I tried the
demo of NFS Shi(f)t and I can only say that from a technical point of view, this is by far the worst I have ever seen in the NFS series (though I did not check all of its games to be honest).
The first bug came right at the start. Well, bug is not quite the right word for something that is utterly stupid. I had the volume on a normal level, started the game and came in a silent language selection. That is allright of course, as long as you 1)
fade in the sound and 2) don't seem to try to blow up my speakers (and ears) with a volume of, say 300% of that what should be an acceptible volume.
Then the settings menu. Simply awful. It was looking nice, but it was a true pain in the ass to get throuh quickly.

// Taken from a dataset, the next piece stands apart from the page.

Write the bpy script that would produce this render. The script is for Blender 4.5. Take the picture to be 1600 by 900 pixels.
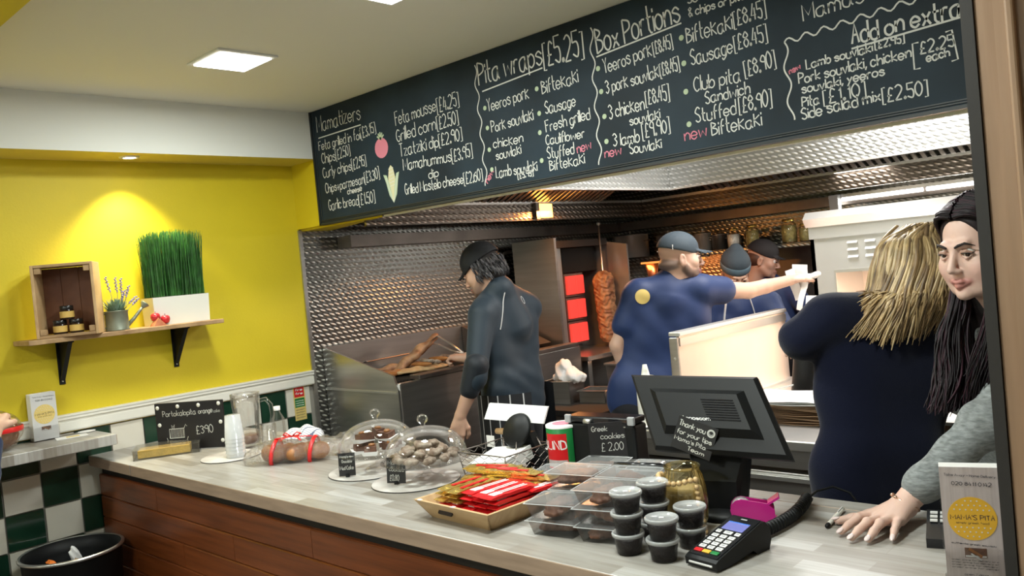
import bpy, math, random
import numpy as np
from mathutils import Vector, Matrix, Euler, noise
for o in list(bpy.data.objects): bpy.data.objects.remove(o, do_unlink=True)
S = bpy.context.scene; COL = S.collection; PI = math.pi
random.seed(7)
# ---------------------------------------------------------------- camera
cd = bpy.data.cameras.new('camera'); cam = bpy.data.objects.new('camera', cd); COL.objects.link(cam)
cd.sensor_width = 36; cd.lens = 29.41; cd.clip_start = .05
R_ = Vector((.72450, .68277, -.09447)); U_ = Vector((.05230, .08221, .99524)); F_ = Vector((-.68728, .72600, -.02385))
cam.matrix_world = Matrix(((R_[0], U_[0], -F_[0], 3.946), (R_[1], U_[1], -F_[1], -1.345), (R_[2], U_[2], -F_[2], 1.60), (0, 0, 0, 1)))
S.camera = cam
# ---------------------------------------------------------------- world, exposure, area lights
S.view_settings.view_transform = 'Standard'; S.view_settings.look = 'None'; S.view_settings.gamma = 1
S.view_settings.use_curve_mapping = False; S.view_settings.exposure = 0.0
wd = bpy.data.worlds.new('world'); S.world = wd; wd.use_nodes = True
wd.node_tree.nodes['Background'].inputs[0].default_value = (.86, .92, .86, 1)
wd.node_tree.nodes['Background'].inputs[1].default_value = .20
def area(name, loc, size, power, col=(1, .95, .86), rot=(0, 0, 0), sy=None, spread=PI):
    l = bpy.data.lights.new(name, 'AREA'); l.energy = power; l.color = col; l.size = size; l.spread = spread
    if sy: l.shape = 'RECTANGLE'; l.size_y = sy
    o = bpy.data.objects.new(name, l); COL.objects.link(o); o.location = loc; o.rotation_euler = rot; return o
LEDS = [(1.0, .33), (1.95, .33), (2.9, -.25), (1.0, -1.9), (2.6, -2.2)]
for i, (x, y) in enumerate(LEDS): area('ceiling_panel_light', (x, y, 2.475), .24, (14, 16, 26, 19, 21)[i], (.93, 1, .95))
area('strip_tube_light', (2.6, 3.93, 1.82), 1.6, 14, (1, .97, .9), (math.radians(-35), 0, 0), .05)
area('kitchen_ceiling_light', (2.35, 2.25, 2.45), .5, 41, (1, .98, .95))
area('hood_lamp_light', (2.1, 3.55, 1.98), .3, 3, (1, .9, .8))
area('chip_station_lamp_light', (2.62, 2.86, 1.43), .5, 40, (1, .76, .56), (0, 0, 0), .06)
area('grill_lamp_light', (.66, 2.56, 1.93), .1, 13, (1, .36, .08), (0, 0, 0), .1)
def spot(name, loc, power, ang, col, rot=(0, 0, 0), blend=.6):
    l = bpy.data.lights.new(name, 'SPOT'); l.energy = power; l.color = col; l.spot_size = ang; l.spot_blend = blend; l.shadow_soft_size = .03
    o = bpy.data.objects.new(name, l); COL.objects.link(o); o.location = loc; o.rotation_euler = rot; return o
spot('downlight_beam', (.14, .262, 2.245), 62, 1.75, (1, .9, .62), blend=.8)
_d = Vector((2.0, 2.15, 1.05))-Vector((2.80, 2.80, 1.40))
spot('panel_fill_spot', (2.80, 2.80, 1.40), 34, 1.15, (1, .72, .52), _d.to_track_quat('-Z', 'Y').to_euler(), 1)  # unseen spot added to brighten the island's splash panel
area('added_wall_glow', (.62, 3.86, 1.52), .5, 1.3, (1, .30, .08), (math.radians(25), 0, 0), .04)  # unseen light added to tint the far wall orange below the shelf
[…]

For the refresh rate, AA (not AF, which was
oddly enough put apart) and resolution, I had to go through various presets, instead of just leaving the resolution on 1280x1024 and quicly putting the refresh rate, AA and AF on respectively 75, 2x and 4x (which is a "default" of mine). The settings in the right column would have been easier to skim through, if that "angle" had been smaller. With other words: menus simply have to
work, looks come at a second place (Usability, anyone?).
Of course I also put the volume settings down to 20%, though I could not do that in a way that would have been the number one choice for any self-respecting GUI developer in case of PC software. So I could not simply use my mouse to shift a bar over a horizontal (or vertical) line. Nope, I discovered that the most satisfactory way, was to select each of the volume settings before shifting them slowly to the left with [arrow left].
Because certain changes could only be applied after a restart of the game (which is okay, because that has a technical reason as it seems), I terminated the game by going on a quest of finding the quit button (I tried [alt]+[F4] but that did not seem to work).
Then, after starting the game again, oh dear oh dear, the game appeared to have
not saved my volume settings. So I had to put them down again.
Than a surprise came at me again. A Lotus Elise and a BMW M3 having a lesser handling than a Dodge Viper? Afaik, Lotusses ussualy can take corners quite tightly while a Viper, to say it like Jeremy Clarkson would, "has a turning circle that is slightly bigger than the one of Jupiter" *.
And NFS Shift has a Viper of 600 HP, while it has 510 Hp in real (the stock Viper srt10, that is). And I asume that it is the stock Viper, not an improved one in the game.
Fragment of a Top Gear special about the viper (put the volume on 50% or so at max, Avidemux made it a bit to loud):
fragment Clarkson Viper.avi
Sorry about the crap bandwidth, did not want to make a Dailymotion profile just because of this video.
The Elise behaved like it drove on ice and, just like the M3, did not seem to have any brakes. Yes, I know that brakes are not that responsive in racing, for variuos reasons (wheelblockin etc.), but they should not be so weak in a game. Because gamers drive visually, they don't "feel" the car like real racing drivers do.
NFS Shift, seems to be not "thought out", and quoting Clarkson again: "It appeals at no levels at all".
*I may have misquoted him a little here.